Council, consortium to explore green hydrogen production

Pictured above: Mount St John Wastewater Treatment Plant.

Townsville City Council will work with a local consortium to explore the production of green hydrogen at one of the city’s wastewater treatment plants.

Council has today agreed to establish a licence agreement with Townsville Hydrogen, a local joint venture which will be created to investigate the feasibility of hydrogen production in the region, on land at the Mount St John Wastewater Treatment Plant.
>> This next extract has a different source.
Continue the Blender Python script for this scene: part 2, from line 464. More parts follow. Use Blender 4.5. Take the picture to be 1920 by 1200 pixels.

The agreement will allow Townsville Hydrogen to begin a feasibility study on co-locating on the site of the treatment plant and producing green hydrogen using wastewater. A tender was released to the market last month seeking proposals for leasing Council land from parties interested in the production of hydrogen.

Townsville Mayor Jenny Hill said the initial licence agreement would allow both Council and the proponents to confidently come to an arrangement for a longer-term lease with the aim of ensuring the preferred tenderer can fund, deliver, own and operate the facility for its life.

“Townsville is uniquely positioned to produce green hydrogen that can be exported domestically and internationally and we’re exploring options that will kickstart the industry,” Cr Hill said.

“The next stage of this proposal is exploring what is possible on the site, including the financial feasibility of any commitments and a full understanding of the impacts of the project.

“From there, if everything stacks up on our end and for the proponents, we can look at long-term lease arrangements on the land.

“This comes down to Council exploring ways for the city to transition into new industries and creating jobs in renewable energy for our community.”

Cr Hill said the initial agreement with Hydrogen Townsville aligned with Council’s goal of transitioning to a new energy economy.

“The co-location with the Mount St John Wastewater Treatment Plant is a crucial link for reuse and recycling of wastewater to produce green hydrogen,” she said.

“There is also the possibility to install solar panels on the site to power the proposed facility and the Treatment Plant.

“Council has committed to new energy and we are serious about exploring options such as the co-location of industries to begin this process.

“This includes the progression of the Lansdown Eco-Industrial Precinct and the project partners such as Edify Energy and Imperium 3 that are expected to be located there.”